A court in Moscow on Wednesday convicted one of the leaders of a prominent independent election monitoring group on charges of organizing the work of an “undesirable” organization and sentenced him to five years in prison.

Grigory Melkonyants, co-chair of Russia’s leading election watchdog Golos, has rejected the charges as politically motivated. The case against him is part of the monthslong crackdown on Kremlin critics and rights activists that the government ratcheted up after invading Ukraine in 2022.

After a judge of the Basmanny District Court delivered the verdict, Melkonyants, 44, told several dozen supporters and journalists from the glass defendant’s cage: “Don’t worry, I’m not despairing. You shouldn’t despair either!”

Golos has monitored for and exposed violations in every major election in Russia since it was founded in 2000. Over the years, it has faced mounting pressure from the authorities.

In 2013, the group was designated as a “foreign agent” — a label that implies additional government scrutiny and carries strong pejorative connotations.
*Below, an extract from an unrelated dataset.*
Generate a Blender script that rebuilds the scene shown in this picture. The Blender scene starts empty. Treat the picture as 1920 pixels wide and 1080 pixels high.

Three years later, it was liquidated as a non-governmental organization by Russia’s Justice Ministry.

Golos has continued to operate without registering as an NGO, exposing violations in various elections, and in 2021 it was added to a new registry of “foreign agents,” created by the Justice Ministry for groups that are not registered as a legal entity in Russia.

It has not been designated as “undesirable” — a label that under a 2015 law makes involvement with such organizations a criminal offense. But when it was an NGO, it was a member of the European Network of Election Monitoring Organizations, or ENEMO, a group that was declared “undesirable” in Russia in 2021, and the charges against Melkonyants stemmed from that.

In his closing statement to the court on Monday, published in full by independent news outlets Mediazona and Meduza, Melkonyants talked about how rights and freedoms often are taken for granted but look very different from “behind bars,” and it’s clear how much one must constantly “protect and defend” them.

The defense argued that when ENEMO was outlawed in Russia, Golos wasn’t a member, and Melkonyants had nothing to do with it. The renowned election expert and lawyer by training was arrested in August 2023 and has been in custody ever since.

Ella Pamfilova, chair of Russia’s Central Election Commission, the country’s main election authority, spoke out in his support at the time, telling Russian business daily Vedomosti about the case: “I would really like to hope that they will handle this objectively. Because his criticism, often professional, helped us a lot sometimes.”

Independent journalists, critics, activists and opposition figures in Russia have come under increasing pressure from the government in recent years that intensified significantly amid the war in Ukraine.

Multiple independent news outlets and rights groups have been shut down, labeled as “foreign agents” or outlawed as “undesirable.” Hundreds of activists and critics of the Kremlin have faced criminal charges.

Melkonyants’ defense team said after the verdict that they will appeal. Lawyer Mikhail Biryukov told reporters that “there is no evidence” in the case that he and others on the defense team consider “politically motivated, pretentious.”

“We will fight for Grigory’s freedom, because an illegal, unjust verdict should not exist. It should not stand (in the appeal proceedings). We all hope that the law will prevail,” Biryukov said.

With the time Melkonyants has already spent in detention taken into account, he will have to serve less than half of the term he was handed down, according to Mediazona.

Memorial, Russia’s prominent human rights group that won the Nobel Peace Prize in 2022, has designated Melkonyants as a political prisoner.